Aim of the task » Find every line in the records that holds the string "this". Copy each one.

Record list »
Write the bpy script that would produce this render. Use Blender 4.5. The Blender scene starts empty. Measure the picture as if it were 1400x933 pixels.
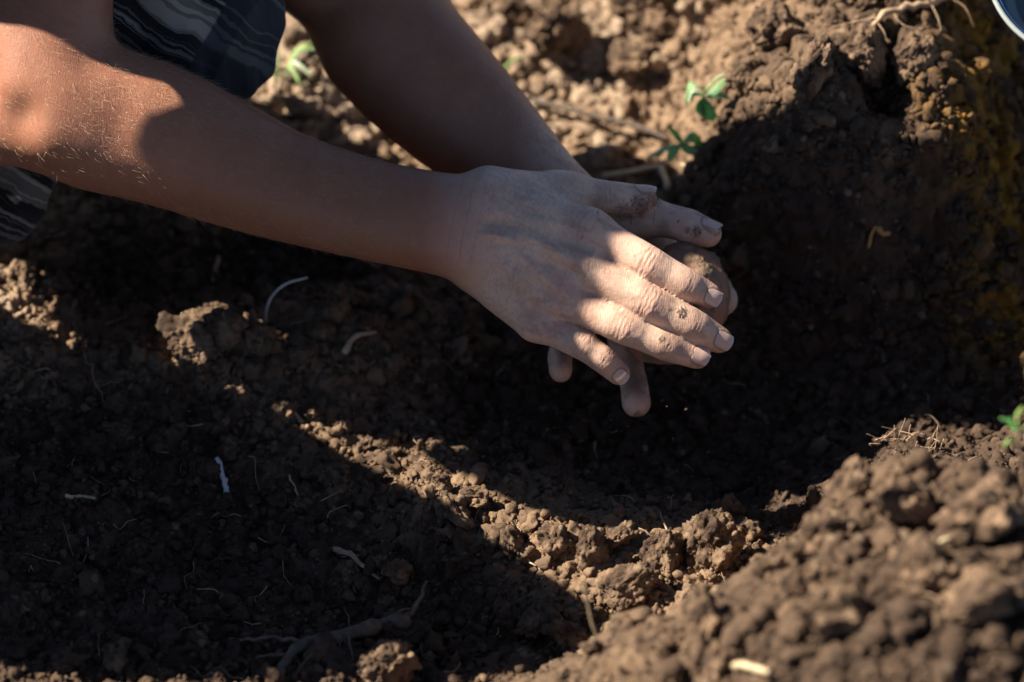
import bpy, math, random
import numpy as np
from mathutils import Vector, Matrix
random.seed(7)
RNG = np.random.default_rng(11)
SC = bpy.context.scene
COL = SC.collection
PI = math.pi
# ------------------------------------------------------------------ camera
PITCH = math.radians(42.0)
DIST = 2.0                       # metres from the lens to the reference point between the hands
FPX = 1400 * 120.0 / 36.0        # focal length in photo pixels (120 mm lens)
TGT = np.array([0.0, 0.0, 0.10])
AX_U = np.array([1.0, 0, 0])
AX_V = np.array([0, math.sin(PITCH), math.cos(PITCH)])
AX_W = np.array([0, -math.cos(PITCH), math.sin(PITCH)])
CAM = TGT + AX_W * DIST
ROT = np.stack([AX_U, AX_V, AX_W], axis=1)      # columns

def mm2w(p):
    """body-frame millimetres -> world metres"""
    p = np.asarray(p, float)
    return TGT + (p @ ROT.T) / 1000.0

def J(px, py, w):
    """a measured joint: photo position and height above the reference plane (mm)"""
    d = 2000.0 - w
    return np.array([(px - 700.0) / FPX * d, (466.5 - py) / FPX * d, w])

def JW(px, py, w):
    return mm2w(J(px, py, w))

def on_z(px, py, z):
    """world point at height z seen at a photo position"""
    d = AX_U * (px - 700.0) / FPX + AX_V * (466.5 - py) / FPX - AX_W
    t = (z - CAM[2]) / d[2]
    return CAM + d * t

def make_camera():
    cd = bpy.data.cameras.new('camera')
    cd.lens = 120.0; cd.sensor_width = 36.0
    cd.clip_start = 0.05; cd.clip_end = 3000
    cd.dof.use_dof = True
    cd.dof.focus_distance = 1.985
    cd.dof.aperture_fstop = 3.5
    cd.dof.aperture_blades = 0
    o = bpy.data.objects.new('camera', cd)
    m = Matrix(((AX_U[0], AX_V[0], AX_W[0], CAM[0]), (AX_U[1], AX_V[1], AX_W[1], CAM[1]),
                (AX_U[2], AX_V[2], AX_W[2], CAM[2]), (0, 0, 0, 1)))
    o.matrix_world = m
    COL.objects.link(o); SC.camera = o
make_camera()

# ------------------------------------------------------------------ helpers
def tag(o, label=None, cat=None, group=None, kind=None):
    if label: o['label'] = label
    if cat: o['category'] = cat
    if group: o['group'] = group
    if kind: o['kind'] = kind
    return o

def mesh_np(name, verts, faces, smooth=True):
    """faces: (n,3) or (n,4) int array, or a list of such arrays"""
    me = bpy.data.meshes.new(name)
    fl = faces if isinstance(faces, list) else [faces]
    fl = [np.asarray(f, np.int32) for f in fl if len(f)]
    verts = np.asarray(verts, np.float32)
    me.vertices.add(len(verts)); me.vertices.foreach_set('co', verts.ravel())
    nl = sum(f.size for f in fl); npoly = sum(len(f) for f in fl)
    me.loops.add(nl); me.polygons.add(npoly)
    me.loops.foreach_set('vertex_index', np.concatenate([f.ravel() for f in fl]))
    tot = np.concatenate([np.full(len(f), f.shape[1], np.int32) for f in fl])
    st = np.concatenate([[0], np.cumsum(tot)[:-1]]).astype(np.int32)
    me.polygons.foreach_set('loop_start', st)
    me.polygons.foreach_set('use_smooth', np.full(npoly, smooth))
    me.update(calc_edges=True)
    return me

def link(name, me, mat=None, parent=None):
    o = bpy.data.objects.new(name, me)
    COL.objects.link(o)
    if mat is not None: me.materials.append(mat)
    if parent is not None: o.parent = parent
    return o

def fattr(me, name, vals):
    a = me.attributes.new(name, 'FLOAT', 'POINT')
    a.data.foreach_set('value', np.asarray(vals, np.float32))

def empty(name, loc):
    o = bpy.data.objects.new(name, None); o.location = [float(c) for c in loc]; o.empty_display_size = .02
    COL.objects.link(o); return o

def put(o, parent):
    """parent o (built in world coordinates) to parent without moving it"""
    o.parent = parent
    o.matrix_parent_inverse = Matrix.Translation(parent.location).inverted() if parent.type == 'EMPTY' else Matrix.Identity(4)
    return o

def smooth01(x, a, b):
    t = np.clip((x - a) / (b - a), 0, 1); return t * t * (3 - 2 * t)

# numpy gradient noise -------------------------------------------------
_P = np.random.default_rng(3).permutation(256).astype(np.int32); _P = np.concatenate([_P, _P, _P])
_G = np.random.default_rng(4).normal(size=(256, 3)).astype(np.float32); _G /= np.linalg.norm(_G, axis=1)[:, None]
def noise3(p):
    p = np.asarray(p, np.float32)
    i = np.floor(p); f = p - i; i = i.astype(np.int32) & 255
    u = f * f * f * (f * (f * 6 - 15) + 10)
    r = 0
    for dx in (0, 1):
        wx = u[:, 0] if dx else 1 - u[:, 0]
        a = _P[i[:, 0] + dx]
        for dy in (0, 1):
            wy = u[:, 1] if dy else 1 - u[:, 1]
            b = _P[a + i[:, 1] + dy]
            for dz in (0, 1):
                wz = u[:, 2] if dz else 1 - u[:, 2]
                g = _G[_P[b + i[:, 2] + dz] & 255]
                r = r + wx * wy * wz * (g[:, 0] * (f[:, 0] - dx) + g[:, 1] * (f[:, 1] - dy) + g[:, 2] * (f[:, 2] - dz))
    return r * 1.6
def fbm(p, octv=4, lac=2.03, gain=.5):
    r = 0; a = 1.0; p = np.asarray(p, np.float32)
    for k in range(octv):
        r = r + a * noise3(p + 17.3 * k); p = p * lac; a *= gain
    return r

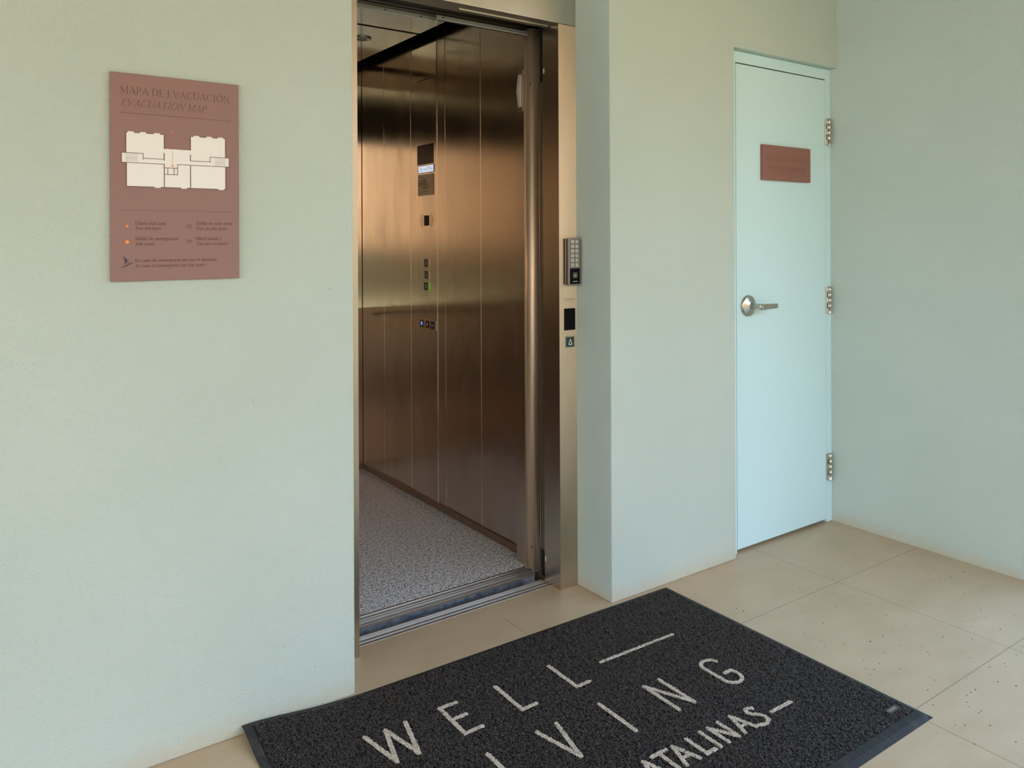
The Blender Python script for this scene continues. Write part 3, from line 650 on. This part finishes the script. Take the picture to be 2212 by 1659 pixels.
for k, (y0, y1, z0, z1, rim) in enumerate(((3.716, 3.664, 0.920, 0.966, M_YEL), (3.656, 3.604, 0.919, 0.965, M_RIM), (3.599, 3.546, 0.918, 0.964, M_RIM))):
    b = MB(); b.prism(Fp, [(Y(y0), z0), (Y(y1), z0), (Y(y1), z1), (Y(y0), z1)], 0.0, 0.0030, 0); b.prism(Fp, [(Y(y0) + .006, z0 + .005), (Y(y1) - .011, z0 + .005), (Y(y1) - .011, z1 - .005), (Y(y0) + .006, z1 - .005)], 0.003, 0.0040, 1)
    cx = (Y(y0) + Y(y1)) / 2 - 0.0025; cz = (z0 + z1) / 2; r = 0.010
    if k == 0: b.poly(Fp, [(cx - r, cz - 0.009), (cx + r, cz - 0.009), (cx + r * .8, cz + 0.004), (cx + r * .4, cz + 0.011), (cx - r * .4, cz + 0.011), (cx - r * .8, cz + 0.004)], 0.0045, 2)
    elif k == 1:
        b.poly(Fp, [(cx - r, cz), (cx, cz - 0.011), (cx + r, cz), (cx, cz + 0.011)], 0.0045, 2)
    else:
        for sgn in (-1, 1):
            b.rect(Fp, cx + sgn * 0.003 - 0.001, cx + sgn * 0.003 + 0.001, cz - 0.009, cz + 0.009, 0.0045, 2)
            b.poly(Fp, [(cx + sgn * 0.005, cz), (cx + sgn * 0.0125, cz - 0.009), (cx + sgn * 0.0125, cz + 0.009)], 0.0045, 2)
    b.build('alarm_button' if k == 0 else 'door_open_button' if k == 1 else 'door_close_button', [rim, M_BLKP, M_BLUEL if k == 0 else M_WHITE], CP)

# sliding car door stacked at the right, head gear above
DR_ = CAR
def leaf(name, x, y0, y1, z0, z1, r, m, parent):
    """vertical sheet whose leading edge (towards -x) is rolled with radius r on its front"""
    n = 8; P = [(x + 0.07, y1), (x, y1), (x, y0 + r)]
    for i in range(1, n + 1):
        a = math.pi / 2 * i / n; P.append((x + r - r * math.cos(a), y0 + r - r * math.sin(a)))
    P.append((x + 0.07, y0)); Fz = frame_z(0, 0, 0)
    b = MB(); b.prism(Fz, P, z0, z1, 0, True); o = b.build(name, m, parent)
    return o
b = MB(); b.prism(frame_z(0, 0, 0), [(1.9615, 2.6970), (1.9615, 2.6880), (1.9625, 2.6865), (2.03, 2.6865), (2.03, 2.6970)], 0.004, 2.262); b.build('rear_door_leaf', M_POST, DR_)
pf = [(1.9585, 2.6840), (1.9572, 2.6720), (1.9576, 2.6620), (1.9592, 2.6550), (1.9622, 2.6485), (1.9665, 2.6435), (1.9720, 2.6405), (1.9785, 2.6390), (1.9860, 2.6385), (2.03, 2.6385), (2.03, 2.6840)]
b = MB(); b.prism(frame_z(0, 0, 0), pf, 0.004, 2.262, 0, True); fl_ = b.build('front_door_leaf', M_POST, DR_)
b = MB(); b.disc(frame_x(1.9615, 2.6480, 0), (0, 2.030), 0.0030, 0, 0, 16, 0.0055); b.build('screw_hole', M_BLACK, fl_)
b = MB(); b.disc(frame_x(1.9615, 2.6480, 0), (0, 0.098), 0.0028, 0, 0, 16, 0.005); b.build('screw_hole', M_BLACK, fl_)
b = MB(); b.box(1.9570, 1.9590, 2.6835, 2.6850, 0.004, 2.262); b.build('leaf_edge_bead', M_EDGE, fl_)
b = MB(); b.box(1.05, 1.545, 2.690, 2.698, 2.2345, 2.2490, 0); 
for x in (1.318, 1.470): b.disc(frame_y(0, 2.6895, 0), (x, 2.2425), 0.0028, 0, 1)
b.box(1.05, 1.545, 2.6885, 2.698, 2.2333, 2.2348, 2); b.build('head_rail', [M_RAIL, M_BLACK, M_WHITE], DR_)
b = MB(); b.box(1.516, 1.952, 2.650, 2.656, 2.2325, 2.2470, 0); b.disc(frame_y(0, 2.6495, 0), (1.545, 2.240), 0.0028, 0, 1)
b.box(1.5160, 1.5185, 2.656, 2.692, 2.2325, 2.2355, 0); b.box(1.516, 1.952, 2.6485, 2.656, 2.2312, 2.2327, 2); b.build('head_rail', [M_RAIL, M_BLACK, M_WHITE], DR_)
b = MB(); b.lathe((Vector((1.05, 2.665, 2.300)), Vector((0, 1, 0)), Vector((0, 0, 1)), Vector((1, 0, 0))), [(0.0, 0), (0.040, 0), (0.040, 0.90), (0.0, 0.90)], 28); b.box(1.0, 2.03, 2.628, 2.70, 2.30, 2.56); b.build('operator_housing', M_DKM, DR_)
# light curtain in the dark gap
b = MB(); b.box(1.9480, 1.9505, 2.570, 2.5745, 0.122, 2.016, 0); b.box(1.9480, 1.9505, 2.5475, 2.5500, 0.118, 2.020, 0); b.box(1.9500, 1.9700, 2.545, 2.578, 0.118, 2.020, 1); b.box(1.9490, 1.951, 2.558, 2.562, 0.122, 2.016, 2)
b.build('light_curtain', [M_EDGE, M_KPBRN, M_RIM], DR_)
b = MB(); b.box(1.997, 2.05, 2.533, 2.63, -0.02, 2.6); b.box(1.0, 2.06, 2.53, 2.60, 2.36, 2.6); tag(b.build('trim_2', M_DARK), 'dark lining of the door recess', 'recess', kind='structure')

# ------------------------------------------------------------------ doormat
MT = empty('doormat', (1.46, 1.70, 0)); tag(MT, 'charcoal coil doormat with beige WELL LIVING CATALINAS lettering in front of the lift', 'doormat')
X0, X1, Y0_, Y1 = 0.640, 2.288, 1.162, 2.216
def lift(x, y):
    """the mat rides up the wall at its back left corner"""
    return 0.027 * np.exp(-((np.asarray(x) - X0) / 0.20) ** 2) * np.exp(-((Y1 - np.asarray(y)) / 0.10) ** 2) * 1.0
def warp(x, y):
    a = -0.006; cx, cy = 1.9, 1.45
    e = np.maximum(0.0, (np.asarray(y) - 2.1) / 0.116) * 0.007 * (1.47 - np.asarray(x)) / 0.83      # the back edge lies slightly askew
    return cx + (x - cx) - a * (y - cy), cy + (y - cy) + a * (x - cx) + e
IX0, IX1, IY0, IY1 = 0.663, 2.268, 1.206, 2.197
def sheet(name, x0, x1, y0, y1, zt, m, hole=None, nx=90, ny=60):
    xs = np.unique(np.concatenate([np.linspace(x0, x1, nx), [hole[0], hole[1]] if hole else []])); ys = np.unique(np.concatenate([np.linspace(y0, y1, ny), [hole[2], hole[3]] if hole else []]))
    vs, idx = [], {}
    fs = []
    def g(i, j, top):
        if (i, j, top) not in idx:
            x, y = warp(xs[i], ys[j]); l = float(lift(xs[i], ys[j]))
            h = zt
            if hole:   # ramped border
                e = min(xs[i] - x0, x1 - xs[i], ys[j] - y0, y1 - ys[j]); h = zt * min(1, 0.25 + e / 0.02)
            idx[(i, j, top)] = len(vs); vs.append((float(x), float(y), (h if top else 0.0006) + l))
        return idx[(i, j, top)]
    n_, k_ = len(xs) - 1, len(ys) - 1
    inside = lambda i, j: hole and hole[0] - 1e-6 <= xs[i] and xs[i + 1] <= hole[1] + 1e-6 and hole[2] - 1e-6 <= ys[j] and ys[j + 1] <= hole[3] + 1e-6
    for i in range(n_):
        for j in range(k_):
            if inside(i, j): continue
            fs.append((g(i, j, 1), g(i + 1, j, 1), g(i + 1, j + 1, 1), g(i, j + 1, 1)))
            for (a, b_, ni, nj) in (((i, j), (i + 1, j), i, j - 1), ((i + 1, j), (i + 1, j + 1), i + 1, j), ((i + 1, j + 1), (i, j + 1), i, j + 1), ((i, j + 1), (i, j), i - 1, j)):
                if ni < 0 or nj < 0 or ni >= n_ or nj >= k_: fs.append((g(*b_, 1), g(*a, 1), g(*a, 0), g(*b_, 0)))
    mb = MB(); mb.add(vs, fs, 0, False); return mb.build(name, m, MT)
sheet('rubber_border', X0, X1, Y0_, Y1, 0.0065, M_RUB, hole=(IX0, IX1, IY0, IY1))
sheet('backing', IX0 - 0.004, IX1 + 0.004, IY0 - 0.004, IY1 + 0.004, 0.0030, M_BACKING)

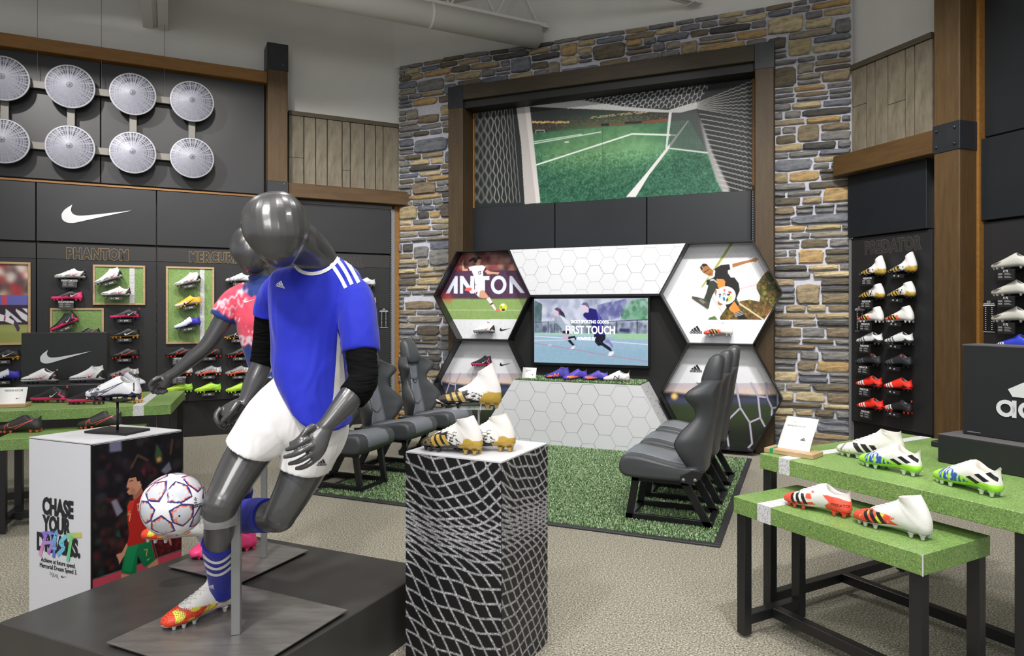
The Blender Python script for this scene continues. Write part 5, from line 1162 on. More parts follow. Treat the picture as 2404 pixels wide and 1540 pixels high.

Exercise output »
Write the bpy script that would produce this render. Use Blender 4.5. The Blender scene starts empty. Measure the picture as if it were 1400x933 pixels.
The Blender Python script for this scene continues. Write part 3, from line 650 on. This part finishes the script. Take the picture to be 2212 by 1659 pixels.
The Blender Python script for this scene continues. Write part 5, from line 1162 on. More parts follow. Treat the picture as 2404 pixels wide and 1540 pixels high.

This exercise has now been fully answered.